Sebab bicara soal siapa yg salah, terlalu banyak asumsi dari kita masing2 yg sebenarnya belum tentu juga benar. Seingat saya di zeniusblog pun sudah pernah diangkat soal bias confirmation, juga di materi SBMPTN Inggris. Jadi alangkah baiknya kalau kita tidak saling menyalahkan. Tks. Hehe
Menantikan diskusi berkualitas dan artikel menarik lainnya dari Zenius (-:
Jadi, masalahnya cmn di konsistensi nya doang ya kak?
kalo gitu, 3+3+3+…+3 sebanyak n kali, n3 ya bukan 3n :p
mas maaf ott ..klo rumus2 fisika itu kan di zenius kita gmna caranya gak apalin rumus..tpi aku tanya ke guru2ku mesti bilangnya..””ya kamu harus hapalkan itu” gmna mas ?? biar kita gak apalin rumus2 itu ??
dan zenius berhasil buat gue doyan belajar
hahaha keren
Kalo alan turing dkk yg memecahkan enigma itu pake matematikanya gimana? Trs apa hubungannya sandi enigma dg matematika sbg penyelesaian masalahnya?
topik ini juga udah pernah dibahas di zeniusBLOG >> https://www.zenius.net/blog/7095/kriptografi-enkripsi-dekripsi
sceptic sama poin matematika bukan science
banyak juga lho ilmuwan dan matematikawan yang mengatakan matematika itu science, contohnya Opah Carl Friedrich Gauss….
GURU YANG BENAR
ingat peraturan
1. Guru selalu BENAR
2. Jika guru salah kembali ke peraturan 1
pernah nerima resep dokter yang disitu ditulis dosis 3×1 kan?
artinya 3 kali dalam 1 hari jadi 3×1 artinya 1 pagi+ 1 siang + 1 sore.
bukan 3 dimakan langsung 1 kali.
3×1 adalah three times a day (3 kali dalam 1 hari)
jadi 3 kali = three times.
Atau 3 waktu/ 3 saat/ 3 kali pengulangan. apanya yang diulang?
yang diulang adalah bilangan di sebelah kanan perkalian.
jadi 3×1 adalah 1+1+1
bagaimana dengan 1×3 = 3
yaitu bilangan 3 hanya diulang sebanyak 1 kali saja.
walaupun jumlahnya sama atau bermakna kumutatif, tetap dalam bentuk penjumlahannya berbeda.
untuk medekatkan makna cobalah untuk menerjemahkan (3 X) itu sama dengan (3 times) tau 3
kali pengulangan.
semoga membantu
apakah semua FPB bisa dicari dengan cara faktorisasi prima?

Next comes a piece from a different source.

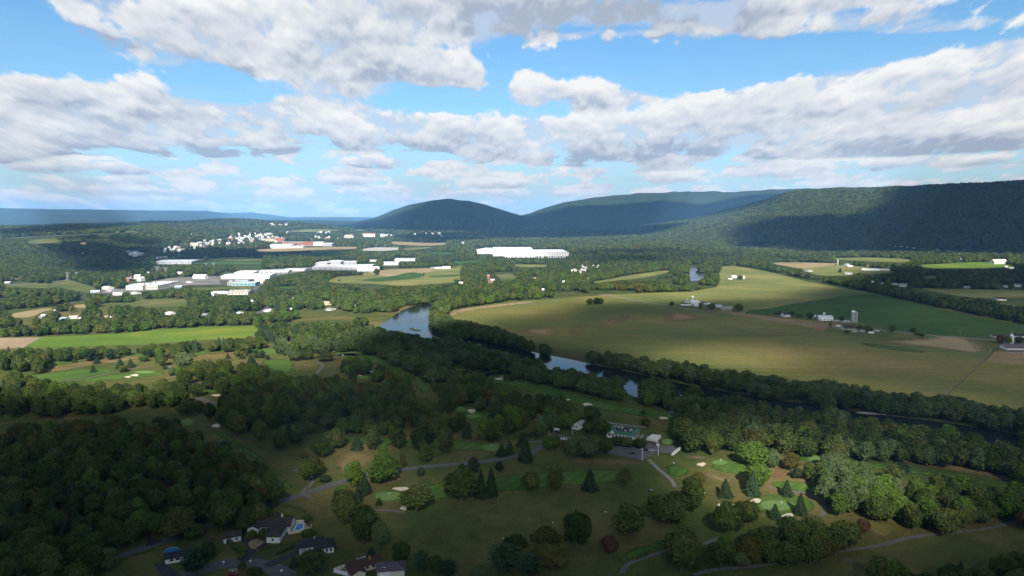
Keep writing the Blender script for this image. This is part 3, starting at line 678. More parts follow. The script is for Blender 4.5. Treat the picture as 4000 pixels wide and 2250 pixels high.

kok blogger zenius keren2 ya? hahaha tepatnya tulisanya
tolong dong ini caranya gimana ya nyeleseinnya?
ini cara nyelesainnya gimana?
Trima kasih
siip… bermanfaat … tulisan ini termyata yang membakar semangat pembacanya,, maybe you’r real teacher,,
saya kurang suka pendeketanan “gak enak”. menurut saya itu simetri. ketika dibandingkan dengan bahasa indonesia, mungkin aneh. tapi sebut ada suatu bahasa yg cara bacanya beda, kan jadinya gk aneh. bahasa matematika bukan bahasa indonesia.
bagaimana dengan :
3+3+3+3+…….+3 sebanyak n kali, hasilnya ap? n3?
sorry, sorry saya langsung brenti baca pas nyampe fun fack point pertama kayanya bukan deh 🙂
Menurutku mungkin pemikiran bahwa 4 + 4 + 4 + 4 + 4 + 4 = 4 x 6 itu karena pas pertama kali pada bab perkalian di ajarkan bahwa 4 x 6 itu empat nya ada enam, bukan empat kali (angka) enam.